RECORD LIST
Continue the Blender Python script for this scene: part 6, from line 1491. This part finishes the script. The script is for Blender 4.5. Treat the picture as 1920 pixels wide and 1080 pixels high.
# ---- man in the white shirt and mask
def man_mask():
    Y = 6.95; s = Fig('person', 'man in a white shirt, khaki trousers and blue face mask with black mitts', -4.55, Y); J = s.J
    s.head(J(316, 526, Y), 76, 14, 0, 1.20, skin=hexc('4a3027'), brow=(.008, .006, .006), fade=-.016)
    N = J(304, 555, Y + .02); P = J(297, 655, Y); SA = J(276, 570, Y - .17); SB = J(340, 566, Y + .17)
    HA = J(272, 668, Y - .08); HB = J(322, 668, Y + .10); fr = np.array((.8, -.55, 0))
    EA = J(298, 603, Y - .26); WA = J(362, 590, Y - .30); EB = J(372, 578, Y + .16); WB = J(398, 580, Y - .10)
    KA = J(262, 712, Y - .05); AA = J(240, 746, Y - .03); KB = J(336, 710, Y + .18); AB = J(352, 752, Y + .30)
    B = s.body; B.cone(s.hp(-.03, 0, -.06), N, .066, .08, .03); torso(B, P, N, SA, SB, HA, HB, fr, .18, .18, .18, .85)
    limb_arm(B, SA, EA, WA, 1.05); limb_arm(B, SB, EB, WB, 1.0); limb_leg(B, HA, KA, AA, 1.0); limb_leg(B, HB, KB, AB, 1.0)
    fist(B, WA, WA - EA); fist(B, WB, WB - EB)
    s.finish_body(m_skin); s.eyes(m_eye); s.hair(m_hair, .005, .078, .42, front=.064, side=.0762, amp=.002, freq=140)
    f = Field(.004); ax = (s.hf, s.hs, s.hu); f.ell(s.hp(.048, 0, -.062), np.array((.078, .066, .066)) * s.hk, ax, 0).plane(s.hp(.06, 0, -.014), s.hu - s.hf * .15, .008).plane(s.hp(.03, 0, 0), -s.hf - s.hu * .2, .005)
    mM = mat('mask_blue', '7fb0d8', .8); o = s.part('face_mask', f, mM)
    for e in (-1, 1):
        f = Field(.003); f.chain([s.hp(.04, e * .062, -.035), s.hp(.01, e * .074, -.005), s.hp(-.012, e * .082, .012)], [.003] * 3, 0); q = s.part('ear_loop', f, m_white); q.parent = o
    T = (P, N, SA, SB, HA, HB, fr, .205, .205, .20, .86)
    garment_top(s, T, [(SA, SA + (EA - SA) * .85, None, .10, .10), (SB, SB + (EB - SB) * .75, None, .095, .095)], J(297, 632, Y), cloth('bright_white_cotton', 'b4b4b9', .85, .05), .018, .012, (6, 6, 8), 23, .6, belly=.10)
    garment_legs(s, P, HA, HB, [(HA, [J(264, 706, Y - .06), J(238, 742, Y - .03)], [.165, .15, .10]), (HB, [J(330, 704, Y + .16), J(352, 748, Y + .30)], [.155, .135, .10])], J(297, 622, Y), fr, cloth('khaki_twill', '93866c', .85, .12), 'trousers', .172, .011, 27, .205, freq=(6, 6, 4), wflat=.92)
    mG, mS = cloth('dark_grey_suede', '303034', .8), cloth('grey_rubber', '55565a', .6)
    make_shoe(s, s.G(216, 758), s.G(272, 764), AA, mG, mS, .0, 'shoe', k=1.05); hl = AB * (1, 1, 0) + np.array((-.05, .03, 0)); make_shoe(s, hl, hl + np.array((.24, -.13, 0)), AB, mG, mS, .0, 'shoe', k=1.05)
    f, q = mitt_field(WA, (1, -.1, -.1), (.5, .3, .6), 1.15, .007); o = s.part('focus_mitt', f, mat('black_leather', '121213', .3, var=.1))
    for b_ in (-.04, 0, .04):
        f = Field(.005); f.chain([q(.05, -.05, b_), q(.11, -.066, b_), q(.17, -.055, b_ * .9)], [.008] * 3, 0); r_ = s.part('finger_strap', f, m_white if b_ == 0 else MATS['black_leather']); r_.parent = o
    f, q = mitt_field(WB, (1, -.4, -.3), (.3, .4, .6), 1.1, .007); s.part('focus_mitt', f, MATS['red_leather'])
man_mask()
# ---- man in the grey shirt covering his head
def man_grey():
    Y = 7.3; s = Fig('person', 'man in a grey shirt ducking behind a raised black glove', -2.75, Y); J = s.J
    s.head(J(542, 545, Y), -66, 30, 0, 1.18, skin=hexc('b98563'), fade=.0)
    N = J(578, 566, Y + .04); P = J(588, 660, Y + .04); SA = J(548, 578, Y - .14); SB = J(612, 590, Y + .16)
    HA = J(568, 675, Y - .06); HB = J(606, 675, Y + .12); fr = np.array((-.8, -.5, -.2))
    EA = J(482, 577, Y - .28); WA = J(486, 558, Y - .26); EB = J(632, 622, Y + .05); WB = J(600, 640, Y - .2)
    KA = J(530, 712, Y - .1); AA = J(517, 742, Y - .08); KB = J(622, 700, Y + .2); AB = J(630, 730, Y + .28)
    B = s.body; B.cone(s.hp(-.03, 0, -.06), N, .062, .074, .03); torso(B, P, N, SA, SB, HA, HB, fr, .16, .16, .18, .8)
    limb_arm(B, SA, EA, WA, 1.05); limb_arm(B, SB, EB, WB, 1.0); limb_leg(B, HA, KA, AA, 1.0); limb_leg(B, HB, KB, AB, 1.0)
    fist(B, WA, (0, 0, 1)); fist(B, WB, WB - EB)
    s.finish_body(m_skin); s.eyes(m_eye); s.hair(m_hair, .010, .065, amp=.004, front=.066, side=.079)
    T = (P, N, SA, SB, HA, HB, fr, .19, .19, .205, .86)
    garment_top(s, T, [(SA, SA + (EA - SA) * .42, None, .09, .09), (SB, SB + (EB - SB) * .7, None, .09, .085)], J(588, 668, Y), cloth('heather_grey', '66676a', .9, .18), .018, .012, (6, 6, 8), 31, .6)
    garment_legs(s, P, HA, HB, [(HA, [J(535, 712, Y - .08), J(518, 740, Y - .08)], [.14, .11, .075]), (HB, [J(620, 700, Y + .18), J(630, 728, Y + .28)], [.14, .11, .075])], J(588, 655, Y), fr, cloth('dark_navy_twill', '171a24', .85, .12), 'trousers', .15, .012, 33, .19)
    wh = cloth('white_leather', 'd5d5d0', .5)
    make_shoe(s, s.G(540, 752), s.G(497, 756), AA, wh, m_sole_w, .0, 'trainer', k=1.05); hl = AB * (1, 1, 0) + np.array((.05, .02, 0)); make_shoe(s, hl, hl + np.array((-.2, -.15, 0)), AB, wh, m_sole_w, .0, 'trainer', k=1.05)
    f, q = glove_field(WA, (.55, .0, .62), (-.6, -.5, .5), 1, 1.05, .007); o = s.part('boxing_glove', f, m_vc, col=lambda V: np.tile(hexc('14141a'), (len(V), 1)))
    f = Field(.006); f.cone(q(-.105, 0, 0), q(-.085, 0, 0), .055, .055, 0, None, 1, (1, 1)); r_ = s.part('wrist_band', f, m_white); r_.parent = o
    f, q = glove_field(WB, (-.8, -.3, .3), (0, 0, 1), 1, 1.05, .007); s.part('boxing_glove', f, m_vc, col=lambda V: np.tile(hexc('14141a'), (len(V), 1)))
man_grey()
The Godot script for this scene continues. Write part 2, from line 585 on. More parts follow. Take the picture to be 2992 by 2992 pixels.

TASK STATEMENT
Filter out every line that lacks the word "scene", and copy the rest.

WRITTEN ANSWER
Continue the Blender Python script for this scene: part 6, from line 1491. This part finishes the script. The script is for Blender 4.5. Treat the picture as 1920 pixels wide and 1080 pixels high.
The Godot script for this scene continues. Write part 2, from line 585 on. More parts follow. Take the picture to be 2992 by 2992 pixels.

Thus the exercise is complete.